Non sono un musicista e difficilmente riconosco un do da un sol. Eppure questo disco, ascoltato per la prima volta nel 1972, un anno dopo circa la sua uscita (all'epoca questo era il "fuso orario" dell'arrivo degli LP d'oltreoceano in Italia), mi ha immediatamente affascinato. Tutti noi 15-25enni ascoltavamo rock anglo-americano, songwriters, cantautori italiani, musica tex-mex, folk, gruppi etnici… Ma questo disco era diverso, diverso dal suo stesso stato originario Californiano, a cui David Crosby apparteneva con pieno diritto per la sua partecipazione in proprio, nonché insieme a Stills, Nash e Young, o al solo Nash, a The Byrds e a svariate partecipazioni più o meno frequenti negli album dei vari Jefferson Airplane, Grateful Dead e a tante incisioni west-coastiane.
Questo disco è uno di quei parti che avvengono tutto d’un soffio, una creazione dall’ inconscio che genera atmosfere surreali, in cui ogni nota viene collocata come per incanto in un posto che rende tutto il percorso magico e inarrivabile, inafferrabile, seppur vicinissimo alla percezione del nostro senso uditivo magnificato da tali alchimie musicali.

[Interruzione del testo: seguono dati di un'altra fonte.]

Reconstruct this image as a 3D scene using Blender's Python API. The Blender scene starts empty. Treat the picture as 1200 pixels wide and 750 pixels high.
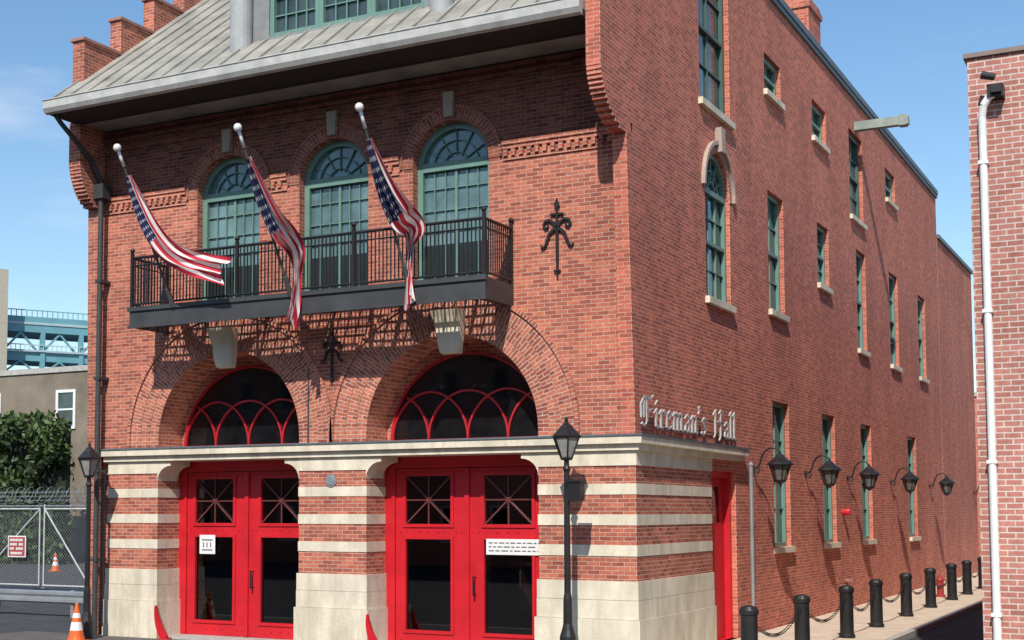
import bpy, bmesh, math, random
from mathutils import Vector, Matrix, noise
from mathutils.geometry import tessellate_polygon
random.seed(7)
scene=bpy.context.scene
COL=scene.collection
# ------------------------------------------------------------------ materials
def nodes_of(m):
    m.use_nodes=True
    nt=m.node_tree
    return nt,nt.nodes,nt.links,nt.nodes.get('Principled BSDF')
MATS={}
def mat(name,col,rough=.6,metal=0.,var=.12,scale=3.,bump=0.,spec=.5,bscale=None,streak=0,stain=None):
    if name in MATS: return MATS[name]
    m=bpy.data.materials.new(name); nt,N,L,b=nodes_of(m)
    b.inputs['Roughness'].default_value=rough; b.inputs['Metallic'].default_value=metal
    b.inputs['Specular IOR Level'].default_value=spec
    g=N.new('ShaderNodeNewGeometry')
    n=N.new('ShaderNodeTexNoise'); n.inputs['Scale'].default_value=scale; n.inputs['Detail'].default_value=6; n.inputs['Roughness'].default_value=.65
    if streak:
        mp=N.new('ShaderNodeMapping'); mp.inputs['Scale'].default_value=(1,1,streak); L.new(g.outputs['Position'],mp.inputs[0]); L.new(mp.outputs[0],n.inputs['Vector'])
    else: L.new(g.outputs['Position'],n.inputs['Vector'])
    r=N.new('ShaderNodeMapRange'); r.inputs['From Min'].default_value=.25; r.inputs['From Max'].default_value=.75
    r.inputs['To Min'].default_value=1-var*1.5; r.inputs['To Max'].default_value=1+var
    L.new(n.outputs['Fac'],r.inputs['Value'])
    v=N.new('ShaderNodeVectorMath'); v.operation='SCALE'; v.inputs[0].default_value=col
    L.new(r.outputs[0],v.inputs['Scale'])
    res=v.outputs[0]
    if stain:
        n4=N.new('ShaderNodeTexNoise'); n4.inputs['Scale'].default_value=1.1; n4.inputs['Detail'].default_value=9; n4.inputs['Roughness'].default_value=.72
        mp4=N.new('ShaderNodeMapping'); mp4.inputs['Scale'].default_value=(2.2,2.2,.45); mp4.inputs['Location'].default_value=(3,7,1); L.new(g.outputs['Position'],mp4.inputs[0]); L.new(mp4.outputs[0],n4.inputs['Vector'])
        r4=N.new('ShaderNodeMapRange'); r4.inputs['From Min'].default_value=.50; r4.inputs['From Max'].default_value=.74; r4.inputs['To Max'].default_value=.75; L.new(n4.outputs['Fac'],r4.inputs['Value'])
        mx=N.new('ShaderNodeMix'); mx.data_type='RGBA'; L.new(r4.outputs[0],mx.inputs[0]); L.new(res,mx.inputs[6]); mx.inputs[7].default_value=(*stain,1); res=mx.outputs[2]
    L.new(res,b.inputs['Base Color'])
    if bump:
        n2=N.new('ShaderNodeTexNoise'); n2.inputs['Scale'].default_value=bscale or scale*8; n2.inputs['Detail'].default_value=4
        L.new(g.outputs['Position'],n2.inputs['Vector'])
        bp=N.new('ShaderNodeBump'); bp.inputs['Strength'].default_value=bump; bp.inputs['Distance'].default_value=.02
        L.new(n2.outputs['Fac'],bp.inputs['Height']); L.new(bp.outputs[0],b.inputs['Normal'])
    MATS[name]=m; return m
def brick(name,c1,c2,mortar,msize=.006,bw=.215,rh=.07,uv=False,dark=0.,freq=2):
    if name in MATS: return MATS[name]
    m=bpy.data.materials.new(name); nt,N,L,b=nodes_of(m)
    b.inputs['Roughness'].default_value=.88; b.inputs['Specular IOR Level'].default_value=.2
    g=N.new('ShaderNodeNewGeometry')
    if uv:
        t=N.new('ShaderNodeUVMap'); vec=t.outputs[0]
    else:
        sp=N.new('ShaderNodeSeparateXYZ'); L.new(g.outputs['Position'],sp.inputs[0])
        sn=N.new('ShaderNodeSeparateXYZ'); L.new(g.outputs['True Normal'],sn.inputs[0])
        ax=N.new('ShaderNodeMath'); ax.operation='ABSOLUTE'; L.new(sn.outputs[0],ax.inputs[0])
        ay=N.new('ShaderNodeMath'); ay.operation='ABSOLUTE'; L.new(sn.outputs[1],ay.inputs[0])
        gt=N.new('ShaderNodeMath'); gt.operation='GREATER_THAN'; L.new(ax.outputs[0],gt.inputs[0]); L.new(ay.outputs[0],gt.inputs[1])
        mx=N.new('ShaderNodeMix'); mx.data_type='FLOAT'; L.new(gt.outputs[0],mx.inputs[0]); L.new(sp.outputs[0],mx.inputs[2]); L.new(sp.outputs[1],mx.inputs[3])
        cb=N.new('ShaderNodeCombineXYZ'); L.new(mx.outputs[0],cb.inputs[0]); L.new(sp.outputs[2],cb.inputs[1]); vec=cb.outputs[0]
    nn=N.new('ShaderNodeTexNoise'); nn.inputs['Scale'].default_value=1.3; L.new(g.outputs['Position'],nn.inputs['Vector'])
    vs=N.new('ShaderNodeVectorMath'); vs.operation='SCALE'; vs.inputs['Scale'].default_value=.012; L.new(nn.outputs['Color'],vs.inputs[0])
    va=N.new('ShaderNodeVectorMath'); va.operation='ADD'; L.new(vec,va.inputs[0]); L.new(vs.outputs[0],va.inputs[1])
    bt=N.new('ShaderNodeTexBrick'); L.new(va.outputs[0],bt.inputs['Vector'])
    bt.inputs['Scale'].default_value=1; bt.inputs['Brick Width'].default_value=bw; bt.inputs['Row Height'].default_value=rh
    bt.inputs['Mortar Size'].default_value=msize; bt.inputs['Mortar Smooth'].default_value=.3
    bt.offset_frequency=freq
    bt.inputs['Color1'].default_value=(*c1,1); bt.inputs['Color2'].default_value=(*c2,1); bt.inputs['Mortar'].default_value=(*mortar,1)
    n=N.new('ShaderNodeTexNoise'); n.inputs['Scale'].default_value=.55; n.inputs['Detail'].default_value=8; n.inputs['Roughness'].default_value=.7
    mp=N.new('ShaderNodeMapping'); mp.inputs['Scale'].default_value=(1,1,.35); L.new(g.outputs['Position'],mp.inputs[0]); L.new(mp.outputs[0],n.inputs['Vector'])
    r=N.new('ShaderNodeMapRange'); r.inputs['From Min'].default_value=.3; r.inputs['From Max'].default_value=.7; r.inputs['To Min'].default_value=.74-dark; r.inputs['To Max'].default_value=1.16-dark
    L.new(n.outputs['Fac'],r.inputs['Value'])
    n3=N.new('ShaderNodeTexNoise'); n3.inputs['Scale'].default_value=9; n3.inputs['Detail'].default_value=5; n3.inputs['Roughness'].default_value=.8; L.new(g.outputs['Position'],n3.inputs['Vector'])
    r3=N.new('ShaderNodeMapRange'); r3.inputs['From Min'].default_value=.3; r3.inputs['From Max'].default_value=.7; r3.inputs['To Min'].default_value=.76; r3.inputs['To Max'].default_value=1.22
    L.new(n3.outputs['Fac'],r3.inputs['Value'])
    mm=N.new('ShaderNodeMath'); mm.operation='MULTIPLY'; L.new(r.outputs[0],mm.inputs[0]); L.new(r3.outputs[0],mm.inputs[1])
    v=N.new('ShaderNodeVectorMath'); v.operation='SCALE'; L.new(bt.outputs['Color'],v.inputs[0]); L.new(mm.outputs[0],v.inputs['Scale'])
    L.new(v.outputs[0],b.inputs['Base Color'])
    bp=N.new('ShaderNodeBump'); bp.inputs['Strength'].default_value=.5; bp.inputs['Distance'].default_value=.008; bp.invert=True
    L.new(bt.outputs['Fac'],bp.inputs['Height']); L.new(bp.outputs[0],b.inputs['Normal'])
    MATS[name]=m; return m
BR=brick('brick_red',(.55,.172,.105),(.29,.080,.055),(.52,.40,.32))
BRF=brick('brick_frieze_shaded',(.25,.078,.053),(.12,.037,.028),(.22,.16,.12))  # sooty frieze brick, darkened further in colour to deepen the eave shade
BRS=brick('brick_side',(.66,.18,.112),(.38,.10,.068),(.56,.40,.32),msize=.006)  # brick colour lifted to make up for weak sun on the side wall
BRU=brick('brick_radial',(.55,.172,.105),(.27,.075,.052),(.54,.42,.34),msize=.008,uv=True)
BRR=brick('brick_neighbour',(.47,.205,.165),(.35,.14,.112),(.56,.48,.43),msize=.011,bw=.23,rh=.085)
STONE=mat('limestone',(.68,.615,.485),.85,var=.2,scale=2.2,bump=.3,streak=.5,stain=(.40,.32,.22))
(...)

E’ musica fluida, che non conosce interruzioni tra un brano e l’altro. Anche la successione di questi ultimi, appare perfettamente incastrata, come se fosse esistita nell’aere e afferrata dal nostro musicista per renderla fruibile. Tutti gli strumenti sono parte di uno stesso piano, appaiono miscelati ad arte, fino a diventare un solo strumento collettivo. Eppure a risentire il disco, si distinguono perfettamente le sonorità, mostrando un lato invincibile della loro sontuosa fluidità acustica.
L’inizio è affidato al pezzo “Music Is Love” e appare come un manifesto hippie, ma gli altri pezzi si snodano (pur se appaiono uno continuativo dell'altro) in maniera determinata e nello stesso tempo soffice. L’apoteosi si raggiunge in “What Are Their Names” incalzante song dove le chitarre acustiche duettano con i coretti che accompagnano la voce di Crosby (qui c’è la prova che non bisogna essere dei grandi cantanti per far apprezzare la voce). Il disco si conclude con un brano, tanto per cambiare surreale, con la voce usata come uno strumento in cui l’eco strugge ed affascina l’ascoltatore che, per alcuni attimi successivi alla conclusione del disco, resta stregato e senza parole, chiedendosi come sia stato possibile concepire un disco tanto bello.
E chissà se David Crosby quando lo ha realizzato, poteva immaginare che aveva scritto tale coacervo di emozioni. Chissà se aveva ancora un barlume di lucidità per capirlo. Una realizzazione eterna, senza tempo. Molto probabilmente non solo per me.